/---
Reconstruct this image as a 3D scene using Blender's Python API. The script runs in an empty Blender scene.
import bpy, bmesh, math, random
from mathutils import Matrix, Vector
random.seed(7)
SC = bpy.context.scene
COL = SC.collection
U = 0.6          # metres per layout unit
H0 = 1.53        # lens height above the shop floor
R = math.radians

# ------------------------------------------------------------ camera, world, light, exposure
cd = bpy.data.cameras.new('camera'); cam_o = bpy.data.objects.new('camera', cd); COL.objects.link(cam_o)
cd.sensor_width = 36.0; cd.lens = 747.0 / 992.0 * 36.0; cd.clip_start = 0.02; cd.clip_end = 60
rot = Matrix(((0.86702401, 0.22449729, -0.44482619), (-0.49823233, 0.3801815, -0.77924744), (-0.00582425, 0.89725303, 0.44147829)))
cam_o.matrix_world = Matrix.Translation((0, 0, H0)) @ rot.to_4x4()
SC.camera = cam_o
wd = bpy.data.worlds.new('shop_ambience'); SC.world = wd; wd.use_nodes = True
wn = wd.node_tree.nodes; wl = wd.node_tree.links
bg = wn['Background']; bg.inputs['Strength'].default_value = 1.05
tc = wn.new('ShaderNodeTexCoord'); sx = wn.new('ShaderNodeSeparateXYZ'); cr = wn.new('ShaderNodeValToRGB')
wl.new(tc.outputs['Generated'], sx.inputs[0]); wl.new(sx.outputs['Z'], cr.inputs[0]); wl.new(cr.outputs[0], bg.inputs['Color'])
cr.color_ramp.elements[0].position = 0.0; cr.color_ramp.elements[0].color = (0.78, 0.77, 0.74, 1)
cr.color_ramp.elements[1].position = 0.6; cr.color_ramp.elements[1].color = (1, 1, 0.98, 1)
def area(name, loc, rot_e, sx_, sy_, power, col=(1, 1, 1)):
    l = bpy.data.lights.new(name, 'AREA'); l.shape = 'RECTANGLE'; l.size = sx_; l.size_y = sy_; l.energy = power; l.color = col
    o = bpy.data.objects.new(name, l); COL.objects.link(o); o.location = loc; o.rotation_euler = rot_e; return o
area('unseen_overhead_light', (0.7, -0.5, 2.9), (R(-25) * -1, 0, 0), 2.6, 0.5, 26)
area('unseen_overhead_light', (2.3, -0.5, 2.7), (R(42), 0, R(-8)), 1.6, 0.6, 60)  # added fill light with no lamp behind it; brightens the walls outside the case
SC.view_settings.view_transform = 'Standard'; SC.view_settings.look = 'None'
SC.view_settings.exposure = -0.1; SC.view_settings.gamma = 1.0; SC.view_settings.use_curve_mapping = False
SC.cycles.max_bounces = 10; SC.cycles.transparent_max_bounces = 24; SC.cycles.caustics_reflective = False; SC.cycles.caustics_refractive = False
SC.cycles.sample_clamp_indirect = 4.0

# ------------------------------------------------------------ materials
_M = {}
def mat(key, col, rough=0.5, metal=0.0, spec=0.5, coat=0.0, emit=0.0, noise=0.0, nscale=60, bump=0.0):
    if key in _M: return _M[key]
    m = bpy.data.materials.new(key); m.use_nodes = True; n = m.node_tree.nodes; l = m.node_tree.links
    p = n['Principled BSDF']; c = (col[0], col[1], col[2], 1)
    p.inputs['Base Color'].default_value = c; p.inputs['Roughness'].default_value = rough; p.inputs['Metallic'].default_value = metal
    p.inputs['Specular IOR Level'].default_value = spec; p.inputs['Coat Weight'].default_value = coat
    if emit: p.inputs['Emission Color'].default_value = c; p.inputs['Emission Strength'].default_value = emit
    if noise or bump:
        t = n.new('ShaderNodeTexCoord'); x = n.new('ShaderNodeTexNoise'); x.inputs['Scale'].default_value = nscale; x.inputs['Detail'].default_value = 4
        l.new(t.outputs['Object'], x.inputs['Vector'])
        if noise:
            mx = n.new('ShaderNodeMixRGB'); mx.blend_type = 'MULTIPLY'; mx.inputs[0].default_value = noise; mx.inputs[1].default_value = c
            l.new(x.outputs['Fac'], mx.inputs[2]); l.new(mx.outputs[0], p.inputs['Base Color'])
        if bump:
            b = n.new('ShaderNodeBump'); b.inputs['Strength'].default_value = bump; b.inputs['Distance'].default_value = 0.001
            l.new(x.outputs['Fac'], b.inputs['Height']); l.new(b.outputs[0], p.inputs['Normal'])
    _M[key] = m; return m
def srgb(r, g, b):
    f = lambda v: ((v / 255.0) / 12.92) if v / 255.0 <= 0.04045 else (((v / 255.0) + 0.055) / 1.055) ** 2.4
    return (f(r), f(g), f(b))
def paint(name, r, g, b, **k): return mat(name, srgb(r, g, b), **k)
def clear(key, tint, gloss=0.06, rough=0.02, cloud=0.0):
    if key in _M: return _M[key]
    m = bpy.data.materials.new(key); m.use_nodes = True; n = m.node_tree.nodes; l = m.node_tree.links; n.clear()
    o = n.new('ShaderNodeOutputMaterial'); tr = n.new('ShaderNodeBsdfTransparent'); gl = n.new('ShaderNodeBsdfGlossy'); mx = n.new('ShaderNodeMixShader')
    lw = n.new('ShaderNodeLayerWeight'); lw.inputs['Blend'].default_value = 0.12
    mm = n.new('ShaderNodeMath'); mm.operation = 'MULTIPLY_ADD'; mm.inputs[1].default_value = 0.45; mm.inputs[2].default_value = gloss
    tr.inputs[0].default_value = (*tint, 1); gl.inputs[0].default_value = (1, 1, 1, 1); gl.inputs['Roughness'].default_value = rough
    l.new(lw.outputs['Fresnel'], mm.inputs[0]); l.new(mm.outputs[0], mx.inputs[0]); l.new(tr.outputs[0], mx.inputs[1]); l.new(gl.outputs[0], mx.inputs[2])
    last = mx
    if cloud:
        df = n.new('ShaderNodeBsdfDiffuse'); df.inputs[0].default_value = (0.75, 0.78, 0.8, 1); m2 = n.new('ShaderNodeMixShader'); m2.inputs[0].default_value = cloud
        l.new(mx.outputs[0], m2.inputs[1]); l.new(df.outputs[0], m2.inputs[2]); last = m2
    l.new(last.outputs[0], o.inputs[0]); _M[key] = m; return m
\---
_WHAT IS ASKED:_
Starting with the first line of the data above, copy each line exactly until you reach the line with "R = math.radians"; include that line as well.

_WRITTEN REPLY:_
Reconstruct this image as a 3D scene using Blender's Python API. The script runs in an empty Blender scene.
import bpy, bmesh, math, random
from mathutils import Matrix, Vector
random.seed(7)
SC = bpy.context.scene
COL = SC.collection
U = 0.6          # metres per layout unit
H0 = 1.53        # lens height above the shop floor
R = math.radians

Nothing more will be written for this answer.